> **Given material**
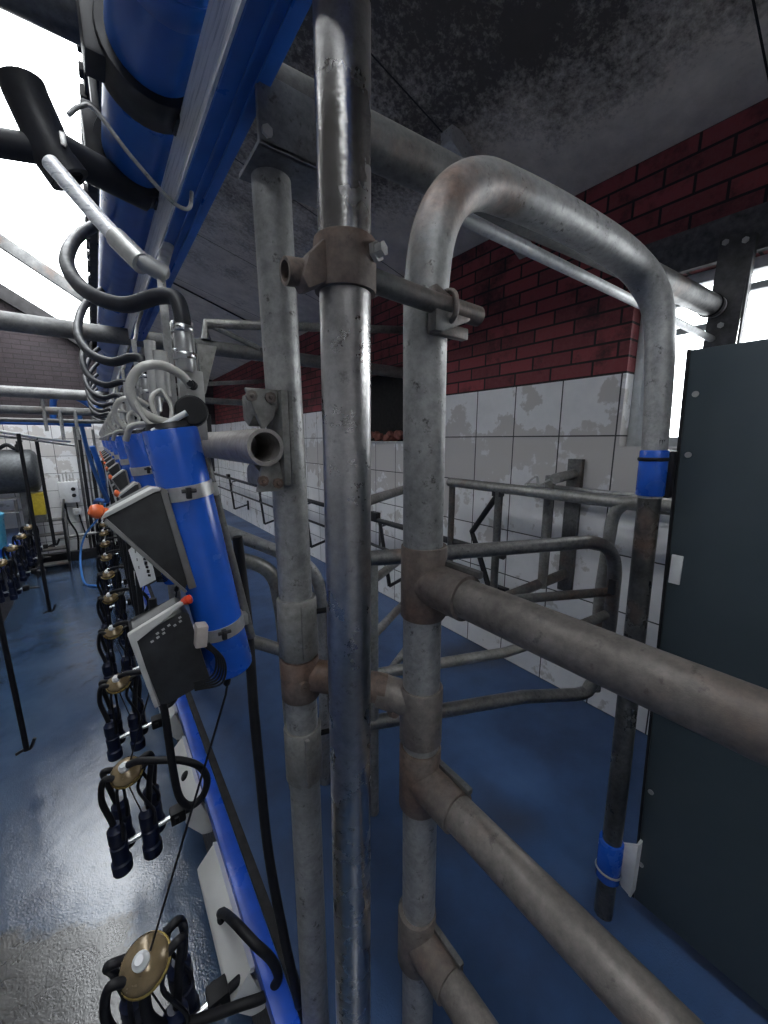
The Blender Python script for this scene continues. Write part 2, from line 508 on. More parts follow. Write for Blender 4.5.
# white brace bar
br = MB()
a, b = V((1.55, 1.60, 3.105)), V((2.255, 1.60, 2.80))
d = (b - a).normalized()
br.prism([(1.55, 3.10), (1.55, 3.03), (2.25, 2.70), (2.262, 2.77), (1.62, 3.10)], 'y', 1.55, 1.63, bev=.008)
tag(br.build('ceiling_brace', galv('whitewashed_bar', (.38, .38, .375), (.60, .60, .59), dirt=.8, metal=.1), base=(1.9, 1.6, 2.8)), 'pale flat brace bar between ceiling and brick wall behind the bent pipe', 'brace')

# ------------------------------------------------------------------ kerb
k = MB().b2((.224, .35, -.055), (.284, YE - .35, .012), bev=.006)
kb = tag(k.build('kerb_rail', BLUEK, base=(.24, .5, 0)), 'bright blue steel kerb strip along the right edge of the pit', 'kerb rail')
tag(MB().b2((.286, .35, .0), (.318, YE - .3, .012), bev=.005).build('rubber_edging', plain('matt_rubber', (.010, .010, .012), .75, 0, .3), base=(.3, 1, 0)), 'black rubber edging strip on the floor behind the blue kerb', 'edging')
tag(MB().b2((-1.215, .35, -.055), (-1.15, YE - .35, .012), bev=.006).build('kerb_rail', BLUEK, base=(-1.18, 1, 0)), 'blue kerb strip along the far left edge of the pit', 'kerb rail')

# ------------------------------------------------------------------ the foreground posts
# smooth central post
t = thing('steel_post', 'smooth shiny steel post, thickest of the uprights, in the centre foreground', 'post', (.30, .515, 0))
MB().tube([(.30, .519, 0), (.30, .497, 1.8), (.30, .480, 3.35)], .0355, 40).build('tube', SHINY, t)
cl = MB()
cl.lathe((.30, .4965, 1.798), (0, -.012, 1), [(0, .0375), (0, .0415), (.004, .0425), (.060, .0425), (.064, .0415), (.064, .0375)], 40)
cl.prism([(.264, 1.855), (.238, 1.828), (.228, 1.800), (.236, 1.786), (.268, 1.803)], 'y', .478, .512, bev=.006)
c = cl.build('clamp_collar', RUSTC, t)
MB().lathe((.322, .458, 1.842), (.35, -1, .1), [(0, .013), (.006, .013), (.006, .009), (.016, .009), (.016, .0005)], 6).build('bolt', STEELM, c)
MB().cyl((.214, .500, 1.808), (.246, .500, 1.812), .0165, hollow=.75).build('rod_stub', RUSTC, t)
MB().tube([(.336, .497, 1.826), (.45, .497, 1.820), (.575, .497, 1.817)], .0165, 20, hollow=.7).build('cross_rod', GALVD, t)
MB().lathe((.30, .519, 0), (0, 0, 1), [(0, .075), (.01, .075), (.012, .05), (.03, .04)], 32).build('foot_flange', RUSTC, t)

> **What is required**
Quote the material exactly. Pictures stay out.

> **Solution**
The Blender Python script for this scene continues. Write part 2, from line 508 on. More parts follow. Write for Blender 4.5.
# white brace bar
br = MB()
a, b = V((1.55, 1.60, 3.105)), V((2.255, 1.60, 2.80))
d = (b - a).normalized()
br.prism([(1.55, 3.10), (1.55, 3.03), (2.25, 2.70), (2.262, 2.77), (1.62, 3.10)], 'y', 1.55, 1.63, bev=.008)
tag(br.build('ceiling_brace', galv('whitewashed_bar', (.38, .38, .375), (.60, .60, .59), dirt=.8, metal=.1), base=(1.9, 1.6, 2.8)), 'pale flat brace bar between ceiling and brick wall behind the bent pipe', 'brace')

# ------------------------------------------------------------------ kerb
k = MB().b2((.224, .35, -.055), (.284, YE - .35, .012), bev=.006)
kb = tag(k.build('kerb_rail', BLUEK, base=(.24, .5, 0)), 'bright blue steel kerb strip along the right edge of the pit', 'kerb rail')
tag(MB().b2((.286, .35, .0), (.318, YE - .3, .012), bev=.005).build('rubber_edging', plain('matt_rubber', (.010, .010, .012), .75, 0, .3), base=(.3, 1, 0)), 'black rubber edging strip on the floor behind the blue kerb', 'edging')
tag(MB().b2((-1.215, .35, -.055), (-1.15, YE - .35, .012), bev=.006).build('kerb_rail', BLUEK, base=(-1.18, 1, 0)), 'blue kerb strip along the far left edge of the pit', 'kerb rail')

# ------------------------------------------------------------------ the foreground posts
# smooth central post
t = thing('steel_post', 'smooth shiny steel post, thickest of the uprights, in the centre foreground', 'post', (.30, .515, 0))
MB().tube([(.30, .519, 0), (.30, .497, 1.8), (.30, .480, 3.35)], .0355, 40).build('tube', SHINY, t)
cl = MB()
cl.lathe((.30, .4965, 1.798), (0, -.012, 1), [(0, .0375), (0, .0415), (.004, .0425), (.060, .0425), (.064, .0415), (.064, .0375)], 40)
cl.prism([(.264, 1.855), (.238, 1.828), (.228, 1.800), (.236, 1.786), (.268, 1.803)], 'y', .478, .512, bev=.006)
c = cl.build('clamp_collar', RUSTC, t)
MB().lathe((.322, .458, 1.842), (.35, -1, .1), [(0, .013), (.006, .013), (.006, .009), (.016, .009), (.016, .0005)], 6).build('bolt', STEELM, c)
MB().cyl((.214, .500, 1.808), (.246, .500, 1.812), .0165, hollow=.75).build('rod_stub', RUSTC, t)
MB().tube([(.336, .497, 1.826), (.45, .497, 1.820), (.575, .497, 1.817)], .0165, 20, hollow=.7).build('cross_rod', GALVD, t)
MB().lathe((.30, .519, 0), (0, 0, 1), [(0, .075), (.01, .075), (.012, .05), (.03, .04)], 32).build('foot_flange', RUSTC, t)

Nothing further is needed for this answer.